As I began and put those [first blog posts] up, I found myself waking up each morning with something else I had questions about. Any teacher will tell you at the end of the day you have something on your mind, something that went well or went poorly and you need to process it. Over time, people began to find me and I found them and it became a dialogue with other teachers and parents. 

What have been some of your most popular posts?

Probably the most-read post I’ve had at this point is called “11 Things to Say Instead of Be Careful.” We spend so much time saying “be careful” to children. The truth is that they are already being careful. Instead, give them specific information so they can see the hazards. “That stick on the tree will poke you in the eye” rather than “be careful.” 

I [also] wrote about 5-year-olds "falling behind." About how when policymakers talk about education, they’re all talking about children falling behind, that American kids aren’t keeping up with the rest of the world. That’s patently untrue. This whole idea that if your 5-year-old isn’t reading yet they’re behind is a cruel, unjust thing to say to parents and to the kids. The research is very clear: The natural window for learning to read is somewhere between ages of 7 and 11 years old

ParentMap recently wrote about your "junkyard playground." What can this type of playground do that a traditional fixed-structure playground can’

A playground like ours costs almost nothing because most of what we have out there is literally someone’s garbage. [These materials are] so versatile. In [more typical] out-of-the-box playgrounds, there is only one way to play on the equipment. So often children start making it more hazardous. They start climbing on the outside of the structure, they start climbing on the roof. They go up the slide; find other ways. Playing involves risk; and when there’s no risk involved — emotional or physical risk — children stop playing. They play the risk out of it very quickly. 

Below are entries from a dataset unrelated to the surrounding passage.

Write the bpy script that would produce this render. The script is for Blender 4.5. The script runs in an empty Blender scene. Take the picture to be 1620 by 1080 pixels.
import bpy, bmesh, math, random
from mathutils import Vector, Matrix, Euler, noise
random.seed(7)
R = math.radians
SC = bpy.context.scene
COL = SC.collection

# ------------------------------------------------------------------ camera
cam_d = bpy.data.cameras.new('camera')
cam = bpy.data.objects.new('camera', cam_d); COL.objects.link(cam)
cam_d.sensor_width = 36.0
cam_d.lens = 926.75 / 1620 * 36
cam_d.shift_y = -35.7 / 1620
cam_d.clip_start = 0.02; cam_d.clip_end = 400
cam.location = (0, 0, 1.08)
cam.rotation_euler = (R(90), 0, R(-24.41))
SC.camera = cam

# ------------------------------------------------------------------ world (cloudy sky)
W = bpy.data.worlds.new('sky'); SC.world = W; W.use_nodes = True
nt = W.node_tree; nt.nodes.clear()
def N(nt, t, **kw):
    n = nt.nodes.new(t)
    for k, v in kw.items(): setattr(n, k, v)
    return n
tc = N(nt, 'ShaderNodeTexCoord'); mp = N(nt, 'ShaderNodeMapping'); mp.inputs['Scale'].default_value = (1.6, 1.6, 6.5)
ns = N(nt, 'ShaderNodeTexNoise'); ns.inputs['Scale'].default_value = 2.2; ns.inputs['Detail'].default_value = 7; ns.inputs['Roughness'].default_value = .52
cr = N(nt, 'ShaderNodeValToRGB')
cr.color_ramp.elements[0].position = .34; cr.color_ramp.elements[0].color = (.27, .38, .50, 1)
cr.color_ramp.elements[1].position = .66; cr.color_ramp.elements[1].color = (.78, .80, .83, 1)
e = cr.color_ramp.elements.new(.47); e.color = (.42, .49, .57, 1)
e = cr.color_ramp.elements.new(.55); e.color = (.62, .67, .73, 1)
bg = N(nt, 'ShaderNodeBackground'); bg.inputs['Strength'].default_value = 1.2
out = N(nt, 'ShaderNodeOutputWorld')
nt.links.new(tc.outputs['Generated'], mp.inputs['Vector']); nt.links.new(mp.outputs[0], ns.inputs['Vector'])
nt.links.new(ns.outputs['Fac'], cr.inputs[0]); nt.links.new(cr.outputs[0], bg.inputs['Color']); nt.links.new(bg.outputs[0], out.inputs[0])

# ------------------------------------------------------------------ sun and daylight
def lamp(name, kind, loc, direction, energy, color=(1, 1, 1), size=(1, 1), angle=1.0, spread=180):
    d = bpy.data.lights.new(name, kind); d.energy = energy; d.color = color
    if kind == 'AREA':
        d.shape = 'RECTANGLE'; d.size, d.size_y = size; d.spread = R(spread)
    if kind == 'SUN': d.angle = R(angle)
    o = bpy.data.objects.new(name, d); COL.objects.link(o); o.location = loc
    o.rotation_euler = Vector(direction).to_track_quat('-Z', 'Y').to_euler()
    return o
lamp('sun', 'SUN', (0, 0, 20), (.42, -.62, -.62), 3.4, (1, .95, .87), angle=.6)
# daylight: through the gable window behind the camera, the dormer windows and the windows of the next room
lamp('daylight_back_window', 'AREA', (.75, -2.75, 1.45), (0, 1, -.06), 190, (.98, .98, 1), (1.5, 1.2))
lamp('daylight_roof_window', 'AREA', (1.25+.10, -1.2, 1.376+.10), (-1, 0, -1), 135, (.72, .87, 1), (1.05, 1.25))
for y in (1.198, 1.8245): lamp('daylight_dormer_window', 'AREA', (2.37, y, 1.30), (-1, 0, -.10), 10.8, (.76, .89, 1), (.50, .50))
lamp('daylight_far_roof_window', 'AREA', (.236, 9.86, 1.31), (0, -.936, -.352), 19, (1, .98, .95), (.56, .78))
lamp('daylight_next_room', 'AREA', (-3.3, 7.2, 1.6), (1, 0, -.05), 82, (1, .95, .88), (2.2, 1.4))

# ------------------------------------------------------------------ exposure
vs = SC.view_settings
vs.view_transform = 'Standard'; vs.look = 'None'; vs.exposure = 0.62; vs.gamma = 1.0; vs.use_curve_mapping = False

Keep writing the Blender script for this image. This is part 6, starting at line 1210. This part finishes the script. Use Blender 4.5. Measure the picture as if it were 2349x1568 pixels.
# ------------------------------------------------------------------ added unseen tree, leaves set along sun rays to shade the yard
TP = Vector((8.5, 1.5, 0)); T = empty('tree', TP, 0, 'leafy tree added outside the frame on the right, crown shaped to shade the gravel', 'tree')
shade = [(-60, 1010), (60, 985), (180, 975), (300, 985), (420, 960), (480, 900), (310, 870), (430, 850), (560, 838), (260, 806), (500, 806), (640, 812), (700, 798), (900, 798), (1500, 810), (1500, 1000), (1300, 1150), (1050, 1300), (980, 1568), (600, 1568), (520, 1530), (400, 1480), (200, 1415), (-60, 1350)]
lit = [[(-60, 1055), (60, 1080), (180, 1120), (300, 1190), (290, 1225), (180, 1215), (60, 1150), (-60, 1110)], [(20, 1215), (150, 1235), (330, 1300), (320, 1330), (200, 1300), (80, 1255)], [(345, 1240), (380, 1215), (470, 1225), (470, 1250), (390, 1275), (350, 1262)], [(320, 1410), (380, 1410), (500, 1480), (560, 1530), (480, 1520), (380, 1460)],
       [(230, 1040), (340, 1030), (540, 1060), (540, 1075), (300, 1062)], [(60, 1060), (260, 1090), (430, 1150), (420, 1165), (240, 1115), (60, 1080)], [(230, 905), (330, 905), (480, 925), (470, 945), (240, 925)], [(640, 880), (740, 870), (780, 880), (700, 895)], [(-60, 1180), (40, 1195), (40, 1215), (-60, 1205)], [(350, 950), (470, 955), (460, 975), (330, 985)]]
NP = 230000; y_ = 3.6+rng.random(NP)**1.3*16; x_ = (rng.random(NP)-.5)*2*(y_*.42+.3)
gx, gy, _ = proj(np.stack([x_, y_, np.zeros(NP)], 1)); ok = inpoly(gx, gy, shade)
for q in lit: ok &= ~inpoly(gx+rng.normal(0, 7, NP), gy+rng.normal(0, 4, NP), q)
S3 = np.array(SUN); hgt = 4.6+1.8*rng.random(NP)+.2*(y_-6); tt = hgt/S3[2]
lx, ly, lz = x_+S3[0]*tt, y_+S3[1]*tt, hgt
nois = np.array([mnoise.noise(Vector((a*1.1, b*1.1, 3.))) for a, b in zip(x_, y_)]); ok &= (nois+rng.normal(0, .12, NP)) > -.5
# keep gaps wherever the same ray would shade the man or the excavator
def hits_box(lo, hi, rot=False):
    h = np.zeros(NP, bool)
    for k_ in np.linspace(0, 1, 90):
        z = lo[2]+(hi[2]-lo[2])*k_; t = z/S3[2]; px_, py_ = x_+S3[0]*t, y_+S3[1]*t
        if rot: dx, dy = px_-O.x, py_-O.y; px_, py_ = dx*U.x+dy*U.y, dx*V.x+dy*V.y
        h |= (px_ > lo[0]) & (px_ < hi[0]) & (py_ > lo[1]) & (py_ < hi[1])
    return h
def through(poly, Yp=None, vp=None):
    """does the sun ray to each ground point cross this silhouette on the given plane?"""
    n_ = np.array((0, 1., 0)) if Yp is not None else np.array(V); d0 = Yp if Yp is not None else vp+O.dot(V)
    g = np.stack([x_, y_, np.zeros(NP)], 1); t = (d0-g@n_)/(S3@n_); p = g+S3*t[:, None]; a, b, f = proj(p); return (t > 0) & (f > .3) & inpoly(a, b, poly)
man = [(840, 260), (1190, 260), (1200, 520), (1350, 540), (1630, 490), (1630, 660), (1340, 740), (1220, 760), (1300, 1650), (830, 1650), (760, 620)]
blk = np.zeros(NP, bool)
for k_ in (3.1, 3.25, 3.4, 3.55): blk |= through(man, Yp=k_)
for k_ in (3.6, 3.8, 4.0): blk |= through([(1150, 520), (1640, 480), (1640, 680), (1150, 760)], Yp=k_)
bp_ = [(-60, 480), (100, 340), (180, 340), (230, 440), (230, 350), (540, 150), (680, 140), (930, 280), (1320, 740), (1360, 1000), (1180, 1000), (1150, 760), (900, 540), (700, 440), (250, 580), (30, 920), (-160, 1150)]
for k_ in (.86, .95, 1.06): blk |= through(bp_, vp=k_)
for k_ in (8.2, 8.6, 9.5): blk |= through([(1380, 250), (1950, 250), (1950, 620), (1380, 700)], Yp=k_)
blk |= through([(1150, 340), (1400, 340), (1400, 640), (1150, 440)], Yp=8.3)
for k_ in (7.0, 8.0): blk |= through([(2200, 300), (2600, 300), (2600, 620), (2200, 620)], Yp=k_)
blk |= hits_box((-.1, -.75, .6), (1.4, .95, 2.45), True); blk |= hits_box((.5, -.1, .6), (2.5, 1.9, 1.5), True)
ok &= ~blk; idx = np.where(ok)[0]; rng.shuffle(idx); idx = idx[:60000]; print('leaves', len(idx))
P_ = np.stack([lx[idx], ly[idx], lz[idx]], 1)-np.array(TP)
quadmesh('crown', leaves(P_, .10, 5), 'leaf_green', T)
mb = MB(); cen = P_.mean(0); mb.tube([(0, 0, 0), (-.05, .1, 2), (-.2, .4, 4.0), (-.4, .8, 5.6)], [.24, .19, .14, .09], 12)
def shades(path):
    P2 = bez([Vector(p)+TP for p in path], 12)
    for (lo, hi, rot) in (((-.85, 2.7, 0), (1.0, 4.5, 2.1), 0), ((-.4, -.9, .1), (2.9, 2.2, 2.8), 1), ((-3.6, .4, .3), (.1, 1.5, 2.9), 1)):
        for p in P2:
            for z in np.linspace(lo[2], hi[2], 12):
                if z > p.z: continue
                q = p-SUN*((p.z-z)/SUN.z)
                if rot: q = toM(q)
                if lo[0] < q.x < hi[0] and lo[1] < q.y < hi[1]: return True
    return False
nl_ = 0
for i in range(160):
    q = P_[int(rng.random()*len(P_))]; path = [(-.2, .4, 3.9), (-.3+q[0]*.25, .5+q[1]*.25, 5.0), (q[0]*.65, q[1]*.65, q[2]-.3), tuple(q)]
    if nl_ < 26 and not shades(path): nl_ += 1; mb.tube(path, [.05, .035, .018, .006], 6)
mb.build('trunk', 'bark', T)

But the kind of playground we have, day after day after day, they never stop playing with it. it’s running water and it’s sand and sticks and rocks, so open-ended you can never run out of things to do. Many of our kids come to our school for three years and they continue to play quite happily on that playground. And we spent so little money. 

That’s another one of my most read-blog posts ever, how to make your own backyard playground for $200. There’s a lot of people who have tried to re-create it in their own settings. 

If parents and educators were to only get a couple of messages from your book, what would they be?

The first one is to trust children. Trust that children will get become educated through their own curiosity. Stepping back and learning to trust children especially when they’re in conflict with each other. Give them a chance to work out their own conflicts with their friends.

The second part is if you want your child to be respectful you need to respect your child. Role modeling is the main way they learn from you. James Baldwin said children have never been very good at minding their elders but they have “never fail to imitate them.”

What stories from the book are you most proud of?

There’s one story in particular that keeps coming back to me. There’s a classic preschool project. You take tissue paper and put it on pipe cleaners and you make flowers. There was this one girl and she would put the tissue paper on the stem, and they would all fall off. She kept saying how beautiful her flowers were. And I sat beside her and I role modeled how a grown-up would make one of these flowers. She watched me for a while and said “That’s pretty good, Teacher Tom.”

And then she made hers again and shook it so the tissue papers fell off, and she said “Isn’t that beautiful?” And it took me a while to realize that it was springtime and the flowers were falling off the trees in reality. She was making a real flower. She was a true creator in that sense. It was so moving to me that she was seeing so much deeper into this project than I was. She was trying to create reality and I was trying to create little tissue paper flowers.